Kann ich sofort wechseln? Das kommt auf die Vertragslaufzeit an. Ein Wechsel rentiert sich, wenn der alte Vertrag bald endet, sagt Energieberater Hey. „Meistens beträgt die Laufzeit ein Jahr. Grundversorger haben bei ihrem Basistarif 14 Tage Kündigungsfrist.“ Der Verbraucher muss schriftlich kündigen und sollte sich das vom Versorger bestätigen lassen.
Wie finde ich den günstigsten Anbieter? Am schnellsten über Vergleichsportale im Internet. Das sind neben Check24 und Verivox etwa Toptarif und Mut zum Wechseln. Daniela Czekalla von der Verbraucherzentrale Bayern in München rät, bei mehreren Portalen zu recherchieren: „Die Portale finanzieren sich auch über Provisionen von Anbietern und platzieren oft Angebote ganz oben, die nicht die preiswertesten sind.“ Verbraucher sollten darauf achten, ob die Portale Suchoptionen voreingestellt haben, die nicht zu den Bedürfnissen passen. Ganz wichtig: „Oft wird beim Preisvergleich ein Wechselbonus eingerechnet. Den zahlt der Anbieter aber nur im ersten Jahr“, sagt Czekalla. Die tatsächlichen Preise ermitteln Verbraucher also, indem sie den Bonus rausrechnen.

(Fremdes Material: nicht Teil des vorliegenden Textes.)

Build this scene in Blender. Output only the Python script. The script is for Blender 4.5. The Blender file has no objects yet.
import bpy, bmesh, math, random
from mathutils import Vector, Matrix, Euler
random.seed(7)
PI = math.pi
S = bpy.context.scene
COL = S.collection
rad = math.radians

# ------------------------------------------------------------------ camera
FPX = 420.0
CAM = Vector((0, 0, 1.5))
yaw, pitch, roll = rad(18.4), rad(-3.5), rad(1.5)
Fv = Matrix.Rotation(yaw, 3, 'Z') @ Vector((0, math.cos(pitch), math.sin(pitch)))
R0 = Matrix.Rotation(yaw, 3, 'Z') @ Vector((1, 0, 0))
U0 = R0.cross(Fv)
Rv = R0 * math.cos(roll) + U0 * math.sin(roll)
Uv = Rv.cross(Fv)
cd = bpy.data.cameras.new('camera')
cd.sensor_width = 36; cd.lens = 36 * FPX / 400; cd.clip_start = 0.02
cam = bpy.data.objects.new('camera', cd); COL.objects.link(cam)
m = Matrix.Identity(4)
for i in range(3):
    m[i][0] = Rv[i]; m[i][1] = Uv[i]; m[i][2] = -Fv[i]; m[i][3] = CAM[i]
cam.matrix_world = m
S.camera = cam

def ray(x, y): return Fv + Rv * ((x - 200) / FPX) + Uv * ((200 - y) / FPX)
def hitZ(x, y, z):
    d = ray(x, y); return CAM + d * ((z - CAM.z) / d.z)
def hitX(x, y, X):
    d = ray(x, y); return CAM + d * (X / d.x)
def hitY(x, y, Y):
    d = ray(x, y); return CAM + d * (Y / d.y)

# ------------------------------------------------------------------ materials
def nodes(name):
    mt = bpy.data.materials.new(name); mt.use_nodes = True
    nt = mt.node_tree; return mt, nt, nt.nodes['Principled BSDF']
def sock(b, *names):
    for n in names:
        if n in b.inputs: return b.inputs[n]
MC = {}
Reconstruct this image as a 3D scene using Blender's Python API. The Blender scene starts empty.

Welche Stolpersteine gibt es? Czekalla rät dazu, nur Verträge mit maximal einem Jahr Laufzeit abzuschließen, weil die Preise tendenziell sinken. Auch Verträge mit Vorkasse seien schlecht, weil der Verbraucher auf den Kosten sitzen bleibt, wenn der Anbieter Insolvenz anmeldet. Hey warnt vor Paketpreisen: „Wenn man mehr braucht, als im Paket enthalten ist, kann das teuer werden.“ Wer nicht gleich den Anbieter wechseln will, kann bei seinem Grundversorger nach Sondertarifen fragen.